Lundi 14 février s’est ouvert le procès de l’attentat de Saint-Étienne-du-Rouvray (76), devant la Cour d’assise spéciale de Paris. Encore meurtrie par l’égorgement du Père Hamel, les victimes et leurs proches espèrent « comprendre ». 

Presque six ans. Six ans que deux jiha­distes de 19 ans – du reste fichés S — Adel Ker­miche et Abdel-Malik Petit­jean, ont assas­si­né à coups de cou­teau le père Hamel, âgé de 85 ans ; celui-ci célé­brait la messe dans son église de Saint-Étienne-du-Rou­vray, devant trois reli­gieuses et un couple de parois­siens. Quelques heures plus tard, l’attaque était reven­di­quée par l’État Isla­mique. Et le ver­dict de la Jus­tice se fait tou­jours attendre : de nom­breuses inter­ro­ga­tions sont res­tées sans réponse, ce qui rend « le deuil dif­fi­cile », a dit Mgr Domi­nique Lebrun, arche­vêque de Rouen, lors d’une récente confé­rence de presse.

Depuis lors, les juges anti-ter­ro­ristes char­gés de l’enquête ont pro­cé­dé à l’arrestation de trois proches des assaillants jiha­distes, tués sur place le 26 février : Jean-Phi­lippe Jean Louis, Farid Khe­lil et Yas­sine Sebai­hia, Les trois hommes sont soup­çon­nés d’avoir été aver­tis des pro­jets des meur­triers du père Hamel.
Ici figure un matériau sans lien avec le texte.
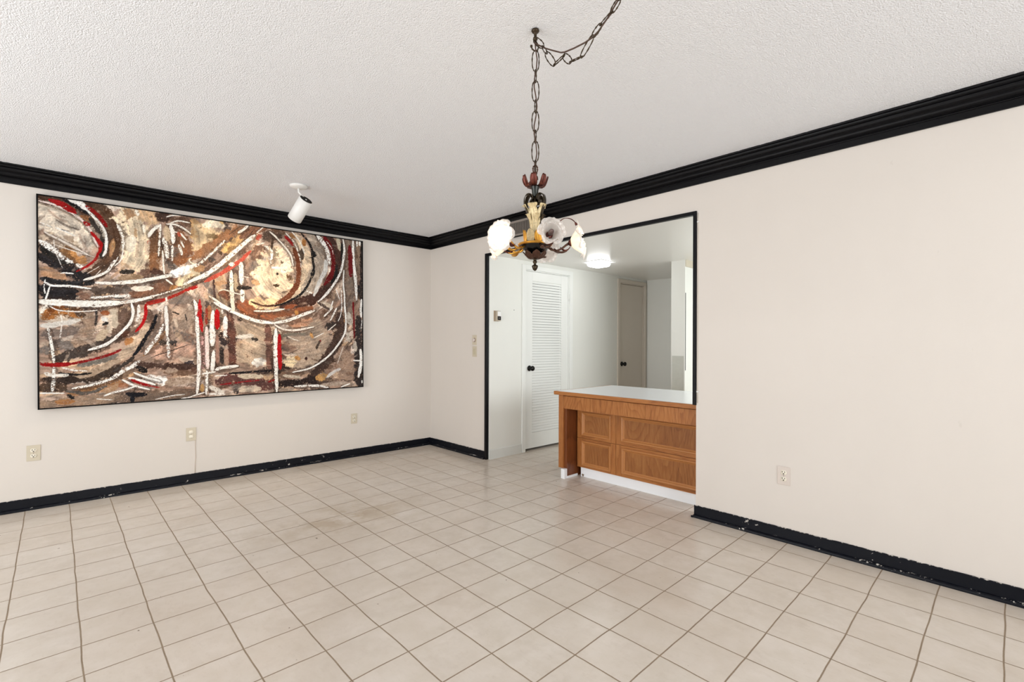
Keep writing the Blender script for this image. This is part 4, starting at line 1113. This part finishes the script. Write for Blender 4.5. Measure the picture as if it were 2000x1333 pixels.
# acanthus vase
AP = [(.0125, 1.600), (.013, 1.625), (.0135, 1.650), (.016, 1.675), (.020, 1.697), (.025, 1.715), (.031, 1.730), (.037, 1.741), (.042, 1.746), (.047, 1.744)]
def leafrow(th, prof, W0, W1, lobes, nk=40, rib=.0030, tilt=0):
    m = MB(); rows = []; tan = (CR_ * math.cos(th) - CV * math.sin(th)); P_ = [Vector((a, b, 0)) for a, b in prof]
    for k in range(nk):
        t_ = k / (nk - 1); f_ = t_ * (len(P_) - 1.001); a = int(f_); u = f_ - a
        q = P_[a].lerp(P_[a + 1], u); wd = (W0 + (W1 - W0) * t_ ** .7) * (1 - .30 * abs(math.sin(t_ * PI * lobes)) ** 3) * (1 if t_ < .86 else math.sqrt(max(.03, 1 - ((t_ - .86) / .145) ** 2)))
        row = []
        for j_ in range(15):
            sj = -1 + j_ / 7; rel = rib * (1 - abs(sj)) ** 2 - .0035 * sj * sj + .0014 * math.cos(sj * 9 + t_ * 6)
            row.append(pol(q.x + rel, th, q.y + .003 * abs(sj) * math.sin(t_ * PI * lobes * 2)) + tan * (sj * wd + tilt * t_ ** 2))
        rows.append(row)
    m.grid(rows, False, True); return m
for i in range(5):
    leafrow(math.radians(-16 + 72 * i), AP, .0075, .0205, 3.5, rib=.005).obj('acanthus_leaf', M['cream'], ch, solid=.0018)
for i in range(5):
    leafrow(math.radians(12 + 72 * i), [(a * .82 + .001, 1.600 + (b - 1.600) * .74) for a, b in AP], .006, .0135, 2.5).obj('small_leaf', M['bronze'] if i % 2 else M['cream'], ch, solid=.0016)
# palmettes standing on the dish rim
for i in range(8):
    th = math.radians(20 + 45 * i); m = MB(); rows = []; tan = (CR_ * math.cos(th) - CV * math.sin(th))
    for k in range(15):
        t_ = k / 14; zz_ = 1.597 + .051 * t_
        wd = (.0105 + .0065 * math.sin(PI / 2 * t_ / .5)) if t_ < .5 else .017 * math.sqrt(max(.01, 1 - ((t_ - .5) / .505) ** 2))
        row = []
        for j_ in range(25):
            sj = -1 + j_ / 12; rel = .0022 * abs(math.cos(sj * PI * 2.5)) * (.35 + .65 * t_) - .004 * sj * sj
            row.append(pol(.043 + .004 * t_ * t_ + rel, th, zz_ - .002 * abs(math.sin(sj * PI * 2.5)) * t_) + tan * sj * wd)
        rows.append(row)
    m.grid(rows, False, True); m.obj('palmette', M['gold'] if i % 2 == 0 else M['cream'], ch, solid=.0022)
# dish, lower cup, finial
cl([(0, 1.600), (.048, 1.599), (.060, 1.598), (.065, 1.597), (.0675, 1.594), (.067, 1.590), (.062, 1.588)], 'dish_rim', M['gold'], 40)
cl([(.0625, 1.590), (.059, 1.584), (.047, 1.574), (.034, 1.566), (.026, 1.561), (0, 1.560)], 'dish', simple('black lacquer', (16, 15, 15), .22, .3), 40)
for i in range(7):
    m = MB(); th = math.radians(8 + 360 / 7 * i)
    petal(m, th, [(.008, 1.537), (.018, 1.538), (.028, 1.543), (.037, 1.552), (.043, 1.561), (.048, 1.566)], lambda t_: leafw(t_, .008, .032, .6), 9, 2, .003)
    m.obj('cup_petal', M['brown'], ch, solid=.0016)
cl([(0, 1.560), (.018, 1.560), (.024, 1.552), (.018, 1.542), (.008, 1.538), (.006, 1.530), (.009, 1.527), (.0075, 1.522), (.0045, 1.518), (.0055, 1.514), (.010, 1.512), (.0115, 1.507), (.010, 1.500), (.0065, 1.494), (0, 1.489)], 'finial', M['bronze'], 20, lambda a, z: 1 + (.12 * math.cos(a * 8 + z * 400) if z < 1.513 else 0))
# five arms with glass flowers
LIT = (True, False, True, False, True)
FACE = (-32, 12, 84, 160, -100)
for i in range(5):
    th = math.radians(-50 + 72 * i)
    am = MB(); am.tube([pol(r, th, z) for r, z in ((.045, 1.588), (.065, 1.574), (.085, 1.570), (.105, 1.578), (.122, 1.592), (.135, 1.600))], [.005, .0045, .0042, .0042, .0045, .006], 8)
    arm = am.obj('arm', M['gold'] if i in (0, 4) else M['brown'], ch)
    # leaves along the arm
    tan = (CR_ * math.cos(th) - CV * math.sin(th))
    for q, (r0, z0, sgn, ln) in enumerate(((.062, 1.578, 1, .07), (.075, 1.574, -1, .065), (.10, 1.580, 1, .055))):
        lm = MB(); rows = []
        for k in range(8):
            t_ = k / 7; r = r0 + ln * t_ * .75; z_ = z0 - .014 * math.sin(PI * t_ * .9) + (.010 if q == 2 else -.006) * t_ * t_; wd = .022 * math.sin(PI * (.08 + .88 * t_)) * (1 + .15 * math.cos(t_ * 20))
            rows.append([pol(r, th, z_) + tan * (sgn * .018 * t_ + s * wd / 2) + Vector((0, 0, .004 * abs(s) + .0015 * math.cos(s * 6))) for s in (-1, -.66, -.33, 0, .33, .66, 1)])
        lm.grid(rows, False, True); l_ = lm.obj('arm_leaf', (M['gold'] if i in (0, 4) else M['brown']) if q < 2 else M['copper'], ch, solid=.0012); 
    C0 = pol(.135, th, 1.600); tf_ = math.radians(FACE[i]); axo = ((CR_ * math.sin(tf_) + CV * math.cos(tf_)) + Vector((0, 0, .18 if i != 0 else .05))).normalized()
    u = axo.cross(Vector((0, 0, 1))).normalized(); v = u.cross(axo)
    def sh(r, h, a): return C0 + axo * h + (u * math.cos(a) + v * math.sin(a)) * r
    m = MB(); m.grid([[sh(r, h, 2 * PI * j / 16) for j in range(16)] for r, h in ((.004, -.004), (.012, 0), (.014, .006), (.012, .009), (.0, .009))], True, True); m.obj('lamp_holder', M['copper'], ch)
    for layer, (R0, off, nP, sc) in enumerate(((.062, 0, 6 if i != 2 else 5, 1.0), (.047, PI / 6, 6, .86))):
        rows = []; NA = 96; spk = .55 if i == 2 else .15; R0 *= (.94, .80, 1.05, .9, .94)[i]
        for k in range(15):
            t_ = k / 14; row = []
            for j in range(NA):
                a = 2 * PI * j / NA; ph = nP * (a + off) / 2; pl = 2 * abs(math.cos(ph)) ** (.55 if i != 2 else 1.2) - 1; vein = math.cos(nP * 3 * a)
                r = .014 + (R0 - .014) * (t_ ** .8) * (1 + spk * (pl - .3) * t_ ** 2 + .012 * vein * t_)
                h = .008 + .056 * sc * t_ ** 1.05 - (.022 * ((t_ - .7) / .3) ** 1.5 * (.5 + .5 * pl) if t_ > .7 else 0) + .002 * vein * t_ ** 3
                row.append(sh(r, h, a))
            rows.append(row)
        m = MB(); m.grid(rows, True, True)
        g = m.obj('glass_shade' if layer == 0 else 'inner_petals', M['frost'], ch if layer == 0 else shade_, solid=.0016)
        if layer == 0: shade_ = g; tag(g, 'frosted glass flower shade')
    bs = 1 if LIT[i] else .6
    m = MB(); m.grid([[sh(r, h, 2 * PI * j / 14) for j in range(14)] for r, h in ((.0155 if LIT[i] else .006, .0095), (.0155 * bs, .018), (.0165 * bs, .034), (.015 * bs, .044), (.008 * bs, .052), (0, .056))], True, True)
    b_ = m.obj('bulb', M['bulb'] if LIT[i] else M['bulboff'], ch)
    if LIT[i]:
        pl_ = bpy.data.lights.new('bulb_light', 'POINT'); pl_.energy = BULBP; pl_.color = (1, .80, .56); pl_.shadow_soft_size = .03
        po = bpy.data.objects.new('bulb_light', pl_); po.location = sh(0, .075, 0); COL.objects.link(po)
# a curled copper tendril standing over the right hand arms
m = MB(); m.tube([pol(.128 - .030 * math.cos(a) * (1 if a < 1.6 else 1.3), math.radians(60 + a * 5.5), 1.645 + .040 * math.sin(a)) for a in [i * .155 for i in range(19)]], [.0012 + .0008 * math.sin(i / 3) ** 2 + (.0035 if i > 16 else 0) for i in range(19)], 8); m.obj('tendril', M['copper'], ch)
Ils ont été mis en exa­men pour « asso­cia­tion de mal­fai­teurs en rela­tion avec une entre­prise ter­ro­riste », crime pas­sible de 30 ans de réclu­sion. Un qua­trième accu­sé, Rachid Kas­sim, est jugé par défaut : il aurait été tué en Syrie en 2017.

Comprendre pour pardonner

Selon Me Béran­ger Tour­né, avo­cat de Jean-Phi­lippe Jean Louis, le pro­cès paraît arti­fi­ciel : les pré­ve­nus ne sont « que trois lam­pistes que l’on tente de rac­cro­cher » à un crime. Mais l’Église n’est pas de cet avis et espère com­prendre, pour pou­voir par­don­ner. Guy Copo­net, qui assis­tait à la messe avec sa femme le 26 juillet 2016, sou­haite que l’audience per­mette de « régler le pro­blème une bonne fois pour toutes », et espère que « ceux qui sont res­pon­sables demand[ent] par­don à tous ceux à qui ils ont fait de la peine ». Tout comme Jacques Simon, suc­ces­seur du père Hamel, inter­ro­gé sur Radio Clas­sique : « Est-ce que le père Hamel était connu par ses assaillants ? » s’indigne-t-il. « En tous cas il a été assas­si­né comme prêtre et j’espère que ce pro­cès va nous éclai­rer davantage ».

Le père Hamel, martyr pour sa foi

Pour Rose­line Hamel, sœur du Père Hamel, la souf­france est encore bien vivante : « La mort de mon frère, de cette façon tel­le­ment bar­bare, a immé­dia­te­ment pro­vo­qué une déchi­rure que je res­sens encore aujourd’hui », témoigne-t-elle auprès du Pari­sien […] « Et puis, au bout de quelques jours, j’ai com­pris que son mar­tyre avait fait de lui un frère uni­ver­sel ». Pour­tant, celle-ci estime que « ce sera l’occasion de reve­nir sur le rôle des ser­vices de l’État qui n’ont pas assez sur­veillé ces per­sonnes que l’on savait radi­ca­li­sées ». « Je suis cer­taine qu’avec plus de sérieux, la mort de Jacques aurait pu être évi­tée », poursuit-elle.

Le pro­cès doit durer quatre semaines. Outre le volet judi­ciaire, il y a la dimen­sion ecclé­siale. Le père Hamel est au cœur d’un autre pro­cès, en béa­ti­fi­ca­tion cette fois. L’ar­che­vê­ché de Rouen a remis un dos­sier de quelque 12000 pages à la Congré­ga­tion pour les causes des saints. Le prêtre devrait être recon­nu mar­tyr, c’est-à-dire “mort en haine de la foi”.